Under the general rule for construing statutes, property owned by the state may not be, and we will assume is not, embraced therein. The question then is: Is this property owned by the state within the meaning of this rule? Under the statutes by virtue of which this land was leased from the state it continues to own the fee, but has parted with all right to the use and possession therefor for the life of the lease, exclusive right to which during the life of the lease is vested in the lessee. This right is a property *182 right, and to that extent the land embraced within the lease is the lessee's property and is subject to assessment for state, county and municipal taxes. Street v. City of Columbus, 75 Miss. 822, 23 So. 773. It is true that this case dealt with ordinary taxes and not assessments for local improvements, but there is no difference in this connection in principle between the two characters of taxes; both constitute burdens imposed for public purposes.

If the sections of the statute hereinbefore cited do not include property owned by the state, of course any sale of sixteenth-section land for the nonpayment of taxes or local assessments thereon during the life of the lease would pass only the title of the lessee or his assignee, and could not divest the state of its reversion thereto on the expiration of the lease.

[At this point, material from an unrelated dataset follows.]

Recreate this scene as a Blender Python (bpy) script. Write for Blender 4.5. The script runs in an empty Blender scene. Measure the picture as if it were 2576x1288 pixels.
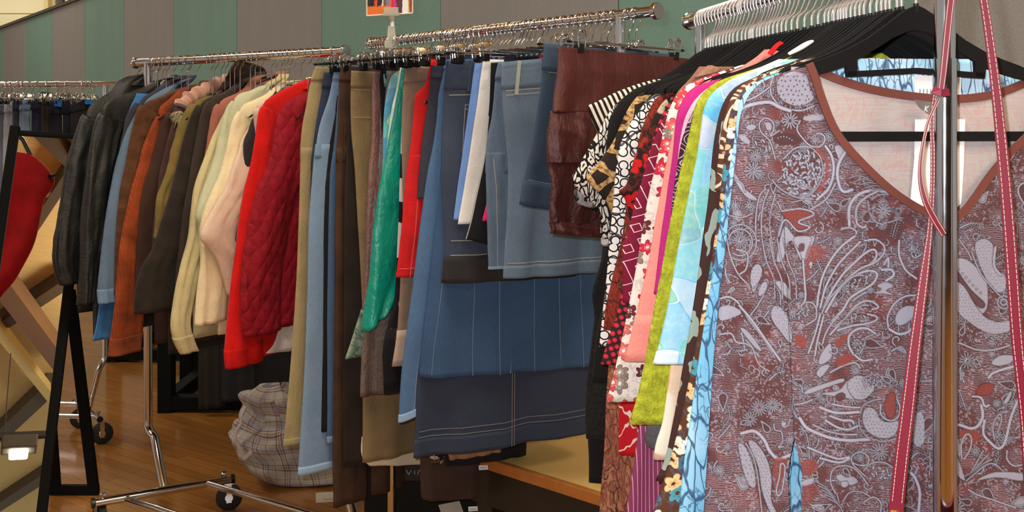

In the case of Edwards Hotel City St. Railroad Co. v. City of Jackson, 96 Miss. 547, 51 So. 802, under a statute authorizing the assessment of abutting property for public improvements, which did not expressly subject street railroads to such assessments, it was held that a street railroad operating under an easement or franchise is an abutting property owner in the sense of local assessment laws and has property rights in the street occupied by it which are subject to such local assessments. As was held in the case of City of Chicago v. University of Chicago, 302 Ill. 455, 134 N.E. 723, 725, 23 A.L.R. 244, in which a leasehold interest in sixteenth-section school lands was held to be assessable for benefits derived from a local improvement, "it is the character of the property, as fixed and immovable, receiving substantial benefits from an improvement which fixes the liability, and not the nature of the property, as real estate," or as a chattel real.

The court below so held, and the decree will be affirmed.